Cities want say in their ‘zones of influence’

Another player in the debate about rural development are the cities of Marion County.

Representatives from the cities of Marion and Hillsboro in particular have focused on the three-mile “zone of influence” as it pertains to county-wide proposals.

Susan Cooper, Marion city development director, said at the March 5 meeting of the county commission, “We don’t want to control the area, but we do want to be a part of the decision process in an advisory capacity to the board of zoning.”

Steven Garrett, Hillsboro city administrator, said at the same meeting that Hillsboro isn’t necessarily concerned about its influence extending for three miles, “but we would like to see proper development that would have building codes apply in areas that might become annexed.”

Garrett noted that a major cost to Hillsboro in bringing the former AMPI plant into the city in recent months was bringing previous construction to code.

Cooper said Marion’s concerns would extend south and east to Marion County Lake because that appears to be a natural corridor of expansion for the city. She said Marion is cut off from expansion to the west because of the Cottonwood flood plain.

Commission Chairman Howard Collett said the cities might share in developing housing inspections and approvals in areas of urban influence, especially in any rural subdivisions that might parallel a city.

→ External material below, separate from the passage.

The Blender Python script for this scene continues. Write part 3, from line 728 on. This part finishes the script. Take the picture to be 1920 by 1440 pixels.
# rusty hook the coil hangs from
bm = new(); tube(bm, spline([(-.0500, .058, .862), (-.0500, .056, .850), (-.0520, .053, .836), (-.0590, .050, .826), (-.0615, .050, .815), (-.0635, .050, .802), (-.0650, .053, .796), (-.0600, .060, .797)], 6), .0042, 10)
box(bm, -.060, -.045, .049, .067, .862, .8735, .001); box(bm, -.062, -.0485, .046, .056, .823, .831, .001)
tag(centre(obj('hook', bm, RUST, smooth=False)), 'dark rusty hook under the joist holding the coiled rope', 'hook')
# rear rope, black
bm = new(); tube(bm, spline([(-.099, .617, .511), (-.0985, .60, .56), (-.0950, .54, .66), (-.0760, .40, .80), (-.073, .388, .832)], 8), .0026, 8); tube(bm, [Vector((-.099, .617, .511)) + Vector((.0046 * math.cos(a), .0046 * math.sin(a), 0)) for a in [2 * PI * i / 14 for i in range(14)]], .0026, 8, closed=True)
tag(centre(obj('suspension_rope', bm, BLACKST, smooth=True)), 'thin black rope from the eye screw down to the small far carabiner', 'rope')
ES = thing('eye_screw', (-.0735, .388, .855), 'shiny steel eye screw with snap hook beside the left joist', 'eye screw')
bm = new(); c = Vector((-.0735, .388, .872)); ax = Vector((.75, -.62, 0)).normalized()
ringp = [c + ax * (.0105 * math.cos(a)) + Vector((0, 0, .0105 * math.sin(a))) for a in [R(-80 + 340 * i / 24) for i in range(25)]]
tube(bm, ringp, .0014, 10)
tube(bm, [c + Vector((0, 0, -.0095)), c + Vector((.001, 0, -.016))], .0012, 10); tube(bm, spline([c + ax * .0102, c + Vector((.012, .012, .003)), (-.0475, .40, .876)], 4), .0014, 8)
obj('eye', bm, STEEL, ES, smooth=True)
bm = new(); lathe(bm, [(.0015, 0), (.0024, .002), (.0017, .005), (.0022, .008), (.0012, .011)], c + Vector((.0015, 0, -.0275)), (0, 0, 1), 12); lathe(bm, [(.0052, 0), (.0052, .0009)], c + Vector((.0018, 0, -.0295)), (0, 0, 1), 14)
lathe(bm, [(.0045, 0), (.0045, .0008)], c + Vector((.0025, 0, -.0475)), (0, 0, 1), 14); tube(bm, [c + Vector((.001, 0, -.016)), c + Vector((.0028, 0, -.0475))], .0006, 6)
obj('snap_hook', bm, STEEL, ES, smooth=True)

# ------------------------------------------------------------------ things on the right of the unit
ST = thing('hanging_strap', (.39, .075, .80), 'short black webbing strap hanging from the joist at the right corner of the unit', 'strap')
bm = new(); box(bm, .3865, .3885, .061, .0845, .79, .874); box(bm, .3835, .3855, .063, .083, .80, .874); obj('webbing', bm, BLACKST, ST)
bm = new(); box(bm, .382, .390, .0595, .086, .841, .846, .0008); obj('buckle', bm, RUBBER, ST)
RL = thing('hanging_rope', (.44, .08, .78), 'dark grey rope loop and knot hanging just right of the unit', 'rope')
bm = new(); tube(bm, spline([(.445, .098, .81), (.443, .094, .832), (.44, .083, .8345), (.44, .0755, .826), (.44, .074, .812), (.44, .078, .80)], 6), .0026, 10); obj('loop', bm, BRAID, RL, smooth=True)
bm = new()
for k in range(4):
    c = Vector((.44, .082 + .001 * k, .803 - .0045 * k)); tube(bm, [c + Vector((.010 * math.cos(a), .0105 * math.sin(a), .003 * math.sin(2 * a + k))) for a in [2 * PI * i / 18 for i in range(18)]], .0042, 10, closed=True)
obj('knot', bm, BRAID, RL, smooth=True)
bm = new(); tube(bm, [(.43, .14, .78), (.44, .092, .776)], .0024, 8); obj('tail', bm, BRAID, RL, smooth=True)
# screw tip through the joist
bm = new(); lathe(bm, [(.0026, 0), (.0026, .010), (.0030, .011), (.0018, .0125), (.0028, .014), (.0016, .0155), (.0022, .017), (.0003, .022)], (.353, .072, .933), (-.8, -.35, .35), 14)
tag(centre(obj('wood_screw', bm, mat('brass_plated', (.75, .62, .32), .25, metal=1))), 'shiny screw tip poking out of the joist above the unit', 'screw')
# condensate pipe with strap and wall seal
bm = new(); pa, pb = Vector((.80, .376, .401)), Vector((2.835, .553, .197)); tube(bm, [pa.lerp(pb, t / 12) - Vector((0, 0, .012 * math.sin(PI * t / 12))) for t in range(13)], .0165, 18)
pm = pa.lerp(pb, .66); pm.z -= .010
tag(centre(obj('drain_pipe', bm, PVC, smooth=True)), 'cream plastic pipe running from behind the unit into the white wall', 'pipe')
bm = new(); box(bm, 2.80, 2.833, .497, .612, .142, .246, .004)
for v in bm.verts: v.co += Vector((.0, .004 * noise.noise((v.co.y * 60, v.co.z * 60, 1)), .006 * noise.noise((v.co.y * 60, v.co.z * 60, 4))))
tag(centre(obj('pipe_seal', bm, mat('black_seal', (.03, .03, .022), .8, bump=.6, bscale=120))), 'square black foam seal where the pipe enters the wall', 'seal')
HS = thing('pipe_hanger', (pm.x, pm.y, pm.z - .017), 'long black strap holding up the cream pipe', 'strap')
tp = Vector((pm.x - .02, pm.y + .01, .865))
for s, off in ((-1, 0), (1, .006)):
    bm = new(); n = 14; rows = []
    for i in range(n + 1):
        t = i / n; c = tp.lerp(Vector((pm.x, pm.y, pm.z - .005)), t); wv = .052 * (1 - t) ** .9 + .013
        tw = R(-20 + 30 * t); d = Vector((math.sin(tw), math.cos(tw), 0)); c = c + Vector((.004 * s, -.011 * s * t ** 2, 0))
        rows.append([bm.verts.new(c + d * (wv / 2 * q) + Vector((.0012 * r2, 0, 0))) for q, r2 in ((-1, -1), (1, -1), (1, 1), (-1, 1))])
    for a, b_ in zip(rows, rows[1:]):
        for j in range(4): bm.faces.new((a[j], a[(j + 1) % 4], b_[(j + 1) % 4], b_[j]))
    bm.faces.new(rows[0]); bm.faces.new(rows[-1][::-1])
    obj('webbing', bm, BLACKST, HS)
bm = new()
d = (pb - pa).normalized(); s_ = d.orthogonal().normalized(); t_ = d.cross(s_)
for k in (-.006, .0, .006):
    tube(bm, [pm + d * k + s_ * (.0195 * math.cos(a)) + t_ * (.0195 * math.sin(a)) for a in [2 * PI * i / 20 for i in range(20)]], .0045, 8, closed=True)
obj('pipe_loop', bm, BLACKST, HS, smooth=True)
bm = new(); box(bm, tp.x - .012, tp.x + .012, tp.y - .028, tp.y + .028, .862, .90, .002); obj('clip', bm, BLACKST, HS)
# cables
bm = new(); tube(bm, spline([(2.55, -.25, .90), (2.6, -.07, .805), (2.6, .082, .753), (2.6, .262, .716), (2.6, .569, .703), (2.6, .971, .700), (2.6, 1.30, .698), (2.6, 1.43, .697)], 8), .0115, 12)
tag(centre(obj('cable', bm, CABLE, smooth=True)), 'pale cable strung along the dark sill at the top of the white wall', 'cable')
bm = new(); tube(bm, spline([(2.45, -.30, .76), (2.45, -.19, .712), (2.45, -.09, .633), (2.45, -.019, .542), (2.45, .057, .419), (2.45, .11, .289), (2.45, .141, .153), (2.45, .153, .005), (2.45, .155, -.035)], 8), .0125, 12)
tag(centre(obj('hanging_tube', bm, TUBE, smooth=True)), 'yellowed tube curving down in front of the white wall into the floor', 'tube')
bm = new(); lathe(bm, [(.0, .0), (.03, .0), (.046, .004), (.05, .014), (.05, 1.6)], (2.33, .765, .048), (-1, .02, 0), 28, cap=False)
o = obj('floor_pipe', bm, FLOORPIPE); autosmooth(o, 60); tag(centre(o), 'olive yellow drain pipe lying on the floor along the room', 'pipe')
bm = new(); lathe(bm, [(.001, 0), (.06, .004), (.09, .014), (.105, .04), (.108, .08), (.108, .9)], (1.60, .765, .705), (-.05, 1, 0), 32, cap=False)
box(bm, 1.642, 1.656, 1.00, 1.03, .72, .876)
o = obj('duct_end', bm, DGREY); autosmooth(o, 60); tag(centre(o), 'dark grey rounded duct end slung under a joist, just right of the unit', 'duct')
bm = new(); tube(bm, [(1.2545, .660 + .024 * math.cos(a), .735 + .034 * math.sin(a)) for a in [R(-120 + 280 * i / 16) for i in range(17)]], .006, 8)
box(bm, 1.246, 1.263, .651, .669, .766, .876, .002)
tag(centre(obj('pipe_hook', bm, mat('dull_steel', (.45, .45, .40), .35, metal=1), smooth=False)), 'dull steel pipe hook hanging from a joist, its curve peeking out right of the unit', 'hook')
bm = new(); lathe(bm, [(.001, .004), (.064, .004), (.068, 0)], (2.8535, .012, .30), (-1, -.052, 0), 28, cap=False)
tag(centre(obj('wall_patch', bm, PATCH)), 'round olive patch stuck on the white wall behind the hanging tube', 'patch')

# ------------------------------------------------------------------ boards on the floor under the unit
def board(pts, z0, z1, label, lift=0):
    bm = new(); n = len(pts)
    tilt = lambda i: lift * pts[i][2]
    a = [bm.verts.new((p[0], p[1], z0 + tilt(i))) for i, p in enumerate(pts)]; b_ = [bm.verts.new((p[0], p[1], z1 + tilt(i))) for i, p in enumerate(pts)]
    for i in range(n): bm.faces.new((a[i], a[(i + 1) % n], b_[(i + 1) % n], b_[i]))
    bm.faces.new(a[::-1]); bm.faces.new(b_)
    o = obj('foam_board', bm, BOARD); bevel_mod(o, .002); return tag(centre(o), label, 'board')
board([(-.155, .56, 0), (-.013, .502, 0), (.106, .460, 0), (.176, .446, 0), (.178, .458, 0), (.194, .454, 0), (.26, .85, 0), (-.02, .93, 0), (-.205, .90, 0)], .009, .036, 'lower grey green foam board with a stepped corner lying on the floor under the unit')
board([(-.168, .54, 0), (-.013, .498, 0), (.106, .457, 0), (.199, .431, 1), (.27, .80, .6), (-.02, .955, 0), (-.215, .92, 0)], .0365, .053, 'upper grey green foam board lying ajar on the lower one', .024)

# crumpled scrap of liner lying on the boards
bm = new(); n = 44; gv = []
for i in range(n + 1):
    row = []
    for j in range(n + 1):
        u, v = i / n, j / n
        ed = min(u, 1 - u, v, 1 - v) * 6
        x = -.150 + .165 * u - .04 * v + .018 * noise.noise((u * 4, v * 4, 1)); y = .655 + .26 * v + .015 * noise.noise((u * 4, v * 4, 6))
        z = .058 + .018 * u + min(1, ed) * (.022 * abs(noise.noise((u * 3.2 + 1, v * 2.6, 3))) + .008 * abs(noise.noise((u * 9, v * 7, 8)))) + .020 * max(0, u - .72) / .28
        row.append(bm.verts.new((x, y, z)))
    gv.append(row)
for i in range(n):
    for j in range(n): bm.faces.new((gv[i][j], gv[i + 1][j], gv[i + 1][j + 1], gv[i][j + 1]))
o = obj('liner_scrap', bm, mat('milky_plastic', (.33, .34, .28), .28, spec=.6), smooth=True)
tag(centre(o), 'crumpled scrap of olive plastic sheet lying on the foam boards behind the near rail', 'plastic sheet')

At the March 10 commission meeting, Garrett asked if small-acreage residences created any problem for agriculture in Marion County now. He suggested that since farmers originally sold the land, they must be aware of the situations created.

David Brazil, the county’s planning and zoning director, said the only problem area is in the southwest portion of the county, where inheritance subdivided farms, and sales into small acreages further subdivided it. The results has been odd-sized acreages that are difficult to work around.

Garrett said that even in that area, development was driven by natural circumstances and economics. He suggested the county might create problems by “artificially protecting” the land for agriculture or “artificially” making areas for development.

Collett said much of the real problem has been that the region grew from pioneer days with taxes resting on the agricultural base. But now, with farmers struggling to make a living, some of that has to change.

“If importing commuters’ salaries into the countryside is the way to bring more income to the county, we need to look at change so as not to be too restrictive on building sites,” Collett said.

“I agree,” Commissioner Bob Hein said.

Commissioner Leroy Wetta said as long as development could be kept orderly, so that areas didn’t grow up to look “like dogpatch,” they would expect Marion County to attract a growing number of commuters to work centers like Wichita.